#### Recorded data

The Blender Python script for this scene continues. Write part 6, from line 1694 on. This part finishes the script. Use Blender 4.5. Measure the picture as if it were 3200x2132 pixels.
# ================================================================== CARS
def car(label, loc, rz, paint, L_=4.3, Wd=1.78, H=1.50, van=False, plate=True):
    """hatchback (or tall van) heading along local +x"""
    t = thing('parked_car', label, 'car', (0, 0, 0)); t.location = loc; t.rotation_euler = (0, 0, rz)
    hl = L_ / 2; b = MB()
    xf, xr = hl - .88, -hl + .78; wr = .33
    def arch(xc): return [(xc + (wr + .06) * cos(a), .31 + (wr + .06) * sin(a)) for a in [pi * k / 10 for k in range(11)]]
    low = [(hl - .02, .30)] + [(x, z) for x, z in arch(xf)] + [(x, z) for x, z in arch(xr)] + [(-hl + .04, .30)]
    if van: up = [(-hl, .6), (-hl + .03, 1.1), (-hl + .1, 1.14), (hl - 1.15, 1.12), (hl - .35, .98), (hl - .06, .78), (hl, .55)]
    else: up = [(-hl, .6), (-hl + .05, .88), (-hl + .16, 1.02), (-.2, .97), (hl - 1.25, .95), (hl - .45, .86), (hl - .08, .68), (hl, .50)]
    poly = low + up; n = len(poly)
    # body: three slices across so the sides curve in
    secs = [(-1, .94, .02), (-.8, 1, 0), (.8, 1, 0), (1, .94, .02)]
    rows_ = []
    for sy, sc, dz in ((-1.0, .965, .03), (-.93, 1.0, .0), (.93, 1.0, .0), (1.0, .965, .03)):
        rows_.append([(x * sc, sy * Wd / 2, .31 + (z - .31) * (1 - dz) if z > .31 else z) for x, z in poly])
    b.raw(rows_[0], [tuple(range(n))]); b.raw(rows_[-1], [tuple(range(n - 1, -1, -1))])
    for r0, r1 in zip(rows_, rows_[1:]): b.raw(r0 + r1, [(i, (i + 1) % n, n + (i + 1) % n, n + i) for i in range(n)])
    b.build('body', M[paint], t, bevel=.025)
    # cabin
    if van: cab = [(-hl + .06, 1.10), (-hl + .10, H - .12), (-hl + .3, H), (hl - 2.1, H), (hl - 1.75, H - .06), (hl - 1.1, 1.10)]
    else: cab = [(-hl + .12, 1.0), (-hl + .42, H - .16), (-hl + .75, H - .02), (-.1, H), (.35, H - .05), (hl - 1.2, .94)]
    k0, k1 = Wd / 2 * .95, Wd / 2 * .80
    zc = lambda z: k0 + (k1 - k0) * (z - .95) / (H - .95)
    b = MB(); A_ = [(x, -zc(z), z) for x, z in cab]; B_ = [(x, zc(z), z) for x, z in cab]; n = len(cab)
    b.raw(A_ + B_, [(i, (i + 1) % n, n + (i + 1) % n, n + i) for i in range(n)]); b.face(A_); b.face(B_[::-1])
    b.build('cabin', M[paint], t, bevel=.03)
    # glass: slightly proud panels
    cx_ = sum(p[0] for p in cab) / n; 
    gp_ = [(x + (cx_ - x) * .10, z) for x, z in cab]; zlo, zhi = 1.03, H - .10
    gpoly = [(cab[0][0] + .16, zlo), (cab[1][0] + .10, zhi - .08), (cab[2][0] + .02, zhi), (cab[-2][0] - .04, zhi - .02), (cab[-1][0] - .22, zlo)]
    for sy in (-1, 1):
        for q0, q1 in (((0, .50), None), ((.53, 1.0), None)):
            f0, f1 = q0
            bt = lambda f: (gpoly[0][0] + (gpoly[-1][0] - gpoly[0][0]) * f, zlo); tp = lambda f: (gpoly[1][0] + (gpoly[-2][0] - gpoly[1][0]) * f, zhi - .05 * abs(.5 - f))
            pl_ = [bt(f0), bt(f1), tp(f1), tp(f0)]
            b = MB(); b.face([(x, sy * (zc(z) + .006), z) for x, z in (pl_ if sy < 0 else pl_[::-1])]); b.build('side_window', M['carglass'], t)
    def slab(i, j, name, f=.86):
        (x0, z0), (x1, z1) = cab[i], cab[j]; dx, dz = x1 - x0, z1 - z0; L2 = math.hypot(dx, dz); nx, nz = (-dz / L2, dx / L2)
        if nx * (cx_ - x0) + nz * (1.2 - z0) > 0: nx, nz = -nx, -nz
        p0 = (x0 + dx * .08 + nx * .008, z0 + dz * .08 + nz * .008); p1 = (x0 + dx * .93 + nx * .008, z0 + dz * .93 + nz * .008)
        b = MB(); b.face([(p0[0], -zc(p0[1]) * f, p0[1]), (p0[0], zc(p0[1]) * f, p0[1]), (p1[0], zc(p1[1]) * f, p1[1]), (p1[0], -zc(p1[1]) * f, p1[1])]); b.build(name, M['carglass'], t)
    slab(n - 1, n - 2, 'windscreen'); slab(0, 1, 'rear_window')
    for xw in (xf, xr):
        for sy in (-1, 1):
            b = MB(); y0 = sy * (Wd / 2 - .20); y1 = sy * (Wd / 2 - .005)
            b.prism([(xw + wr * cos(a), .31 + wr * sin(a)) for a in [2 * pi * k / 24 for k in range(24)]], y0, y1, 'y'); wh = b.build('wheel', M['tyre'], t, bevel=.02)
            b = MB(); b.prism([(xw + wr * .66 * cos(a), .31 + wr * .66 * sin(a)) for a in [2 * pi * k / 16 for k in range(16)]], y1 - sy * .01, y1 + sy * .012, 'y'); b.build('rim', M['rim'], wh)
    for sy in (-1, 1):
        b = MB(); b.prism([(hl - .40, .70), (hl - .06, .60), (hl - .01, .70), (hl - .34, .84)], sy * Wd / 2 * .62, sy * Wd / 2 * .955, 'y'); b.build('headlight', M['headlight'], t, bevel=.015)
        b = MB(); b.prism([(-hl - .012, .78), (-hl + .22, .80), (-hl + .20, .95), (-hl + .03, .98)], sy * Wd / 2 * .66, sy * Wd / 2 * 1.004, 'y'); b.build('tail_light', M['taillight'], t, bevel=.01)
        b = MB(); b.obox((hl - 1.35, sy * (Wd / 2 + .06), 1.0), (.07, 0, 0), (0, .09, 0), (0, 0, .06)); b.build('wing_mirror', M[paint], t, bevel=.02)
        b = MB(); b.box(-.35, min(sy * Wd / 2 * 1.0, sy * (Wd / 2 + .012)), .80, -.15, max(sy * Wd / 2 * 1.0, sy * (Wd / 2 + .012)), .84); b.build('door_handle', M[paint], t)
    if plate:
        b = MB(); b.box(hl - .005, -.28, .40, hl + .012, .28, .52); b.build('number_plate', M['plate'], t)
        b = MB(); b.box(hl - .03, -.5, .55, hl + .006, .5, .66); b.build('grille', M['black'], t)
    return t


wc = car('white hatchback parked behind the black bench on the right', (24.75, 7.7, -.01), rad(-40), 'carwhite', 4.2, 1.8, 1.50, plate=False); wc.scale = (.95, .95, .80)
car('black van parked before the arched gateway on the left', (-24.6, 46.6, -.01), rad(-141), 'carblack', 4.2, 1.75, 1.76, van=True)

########

[Required work]
Copy all of the material word for word.

[Result of this task]
The Blender Python script for this scene continues. Write part 6, from line 1694 on. This part finishes the script. Use Blender 4.5. Measure the picture as if it were 3200x2132 pixels.
# ================================================================== CARS
def car(label, loc, rz, paint, L_=4.3, Wd=1.78, H=1.50, van=False, plate=True):
    """hatchback (or tall van) heading along local +x"""
    t = thing('parked_car', label, 'car', (0, 0, 0)); t.location = loc; t.rotation_euler = (0, 0, rz)
    hl = L_ / 2; b = MB()
    xf, xr = hl - .88, -hl + .78; wr = .33
    def arch(xc): return [(xc + (wr + .06) * cos(a), .31 + (wr + .06) * sin(a)) for a in [pi * k / 10 for k in range(11)]]
    low = [(hl - .02, .30)] + [(x, z) for x, z in arch(xf)] + [(x, z) for x, z in arch(xr)] + [(-hl + .04, .30)]
    if van: up = [(-hl, .6), (-hl + .03, 1.1), (-hl + .1, 1.14), (hl - 1.15, 1.12), (hl - .35, .98), (hl - .06, .78), (hl, .55)]
    else: up = [(-hl, .6), (-hl + .05, .88), (-hl + .16, 1.02), (-.2, .97), (hl - 1.25, .95), (hl - .45, .86), (hl - .08, .68), (hl, .50)]
    poly = low + up; n = len(poly)
    # body: three slices across so the sides curve in
    secs = [(-1, .94, .02), (-.8, 1, 0), (.8, 1, 0), (1, .94, .02)]
    rows_ = []
    for sy, sc, dz in ((-1.0, .965, .03), (-.93, 1.0, .0), (.93, 1.0, .0), (1.0, .965, .03)):
        rows_.append([(x * sc, sy * Wd / 2, .31 + (z - .31) * (1 - dz) if z > .31 else z) for x, z in poly])
    b.raw(rows_[0], [tuple(range(n))]); b.raw(rows_[-1], [tuple(range(n - 1, -1, -1))])
    for r0, r1 in zip(rows_, rows_[1:]): b.raw(r0 + r1, [(i, (i + 1) % n, n + (i + 1) % n, n + i) for i in range(n)])
    b.build('body', M[paint], t, bevel=.025)
    # cabin
    if van: cab = [(-hl + .06, 1.10), (-hl + .10, H - .12), (-hl + .3, H), (hl - 2.1, H), (hl - 1.75, H - .06), (hl - 1.1, 1.10)]
    else: cab = [(-hl + .12, 1.0), (-hl + .42, H - .16), (-hl + .75, H - .02), (-.1, H), (.35, H - .05), (hl - 1.2, .94)]
    k0, k1 = Wd / 2 * .95, Wd / 2 * .80
    zc = lambda z: k0 + (k1 - k0) * (z - .95) / (H - .95)
    b = MB(); A_ = [(x, -zc(z), z) for x, z in cab]; B_ = [(x, zc(z), z) for x, z in cab]; n = len(cab)
    b.raw(A_ + B_, [(i, (i + 1) % n, n + (i + 1) % n, n + i) for i in range(n)]); b.face(A_); b.face(B_[::-1])
    b.build('cabin', M[paint], t, bevel=.03)
    # glass: slightly proud panels
    cx_ = sum(p[0] for p in cab) / n; 
    gp_ = [(x + (cx_ - x) * .10, z) for x, z in cab]; zlo, zhi = 1.03, H - .10
    gpoly = [(cab[0][0] + .16, zlo), (cab[1][0] + .10, zhi - .08), (cab[2][0] + .02, zhi), (cab[-2][0] - .04, zhi - .02), (cab[-1][0] - .22, zlo)]
    for sy in (-1, 1):
        for q0, q1 in (((0, .50), None), ((.53, 1.0), None)):
            f0, f1 = q0
            bt = lambda f: (gpoly[0][0] + (gpoly[-1][0] - gpoly[0][0]) * f, zlo); tp = lambda f: (gpoly[1][0] + (gpoly[-2][0] - gpoly[1][0]) * f, zhi - .05 * abs(.5 - f))
            pl_ = [bt(f0), bt(f1), tp(f1), tp(f0)]
            b = MB(); b.face([(x, sy * (zc(z) + .006), z) for x, z in (pl_ if sy < 0 else pl_[::-1])]); b.build('side_window', M['carglass'], t)
    def slab(i, j, name, f=.86):
        (x0, z0), (x1, z1) = cab[i], cab[j]; dx, dz = x1 - x0, z1 - z0; L2 = math.hypot(dx, dz); nx, nz = (-dz / L2, dx / L2)
        if nx * (cx_ - x0) + nz * (1.2 - z0) > 0: nx, nz = -nx, -nz
        p0 = (x0 + dx * .08 + nx * .008, z0 + dz * .08 + nz * .008); p1 = (x0 + dx * .93 + nx * .008, z0 + dz * .93 + nz * .008)
        b = MB(); b.face([(p0[0], -zc(p0[1]) * f, p0[1]), (p0[0], zc(p0[1]) * f, p0[1]), (p1[0], zc(p1[1]) * f, p1[1]), (p1[0], -zc(p1[1]) * f, p1[1])]); b.build(name, M['carglass'], t)
    slab(n - 1, n - 2, 'windscreen'); slab(0, 1, 'rear_window')
    for xw in (xf, xr):
        for sy in (-1, 1):
            b = MB(); y0 = sy * (Wd / 2 - .20); y1 = sy * (Wd / 2 - .005)
            b.prism([(xw + wr * cos(a), .31 + wr * sin(a)) for a in [2 * pi * k / 24 for k in range(24)]], y0, y1, 'y'); wh = b.build('wheel', M['tyre'], t, bevel=.02)
            b = MB(); b.prism([(xw + wr * .66 * cos(a), .31 + wr * .66 * sin(a)) for a in [2 * pi * k / 16 for k in range(16)]], y1 - sy * .01, y1 + sy * .012, 'y'); b.build('rim', M['rim'], wh)
    for sy in (-1, 1):
        b = MB(); b.prism([(hl - .40, .70), (hl - .06, .60), (hl - .01, .70), (hl - .34, .84)], sy * Wd / 2 * .62, sy * Wd / 2 * .955, 'y'); b.build('headlight', M['headlight'], t, bevel=.015)
        b = MB(); b.prism([(-hl - .012, .78), (-hl + .22, .80), (-hl + .20, .95), (-hl + .03, .98)], sy * Wd / 2 * .66, sy * Wd / 2 * 1.004, 'y'); b.build('tail_light', M['taillight'], t, bevel=.01)
        b = MB(); b.obox((hl - 1.35, sy * (Wd / 2 + .06), 1.0), (.07, 0, 0), (0, .09, 0), (0, 0, .06)); b.build('wing_mirror', M[paint], t, bevel=.02)
        b = MB(); b.box(-.35, min(sy * Wd / 2 * 1.0, sy * (Wd / 2 + .012)), .80, -.15, max(sy * Wd / 2 * 1.0, sy * (Wd / 2 + .012)), .84); b.build('door_handle', M[paint], t)
    if plate:
        b = MB(); b.box(hl - .005, -.28, .40, hl + .012, .28, .52); b.build('number_plate', M['plate'], t)
        b = MB(); b.box(hl - .03, -.5, .55, hl + .006, .5, .66); b.build('grille', M['black'], t)
    return t


wc = car('white hatchback parked behind the black bench on the right', (24.75, 7.7, -.01), rad(-40), 'carwhite', 4.2, 1.8, 1.50, plate=False); wc.scale = (.95, .95, .80)
car('black van parked before the arched gateway on the left', (-24.6, 46.6, -.01), rad(-141), 'carblack', 4.2, 1.75, 1.76, van=True)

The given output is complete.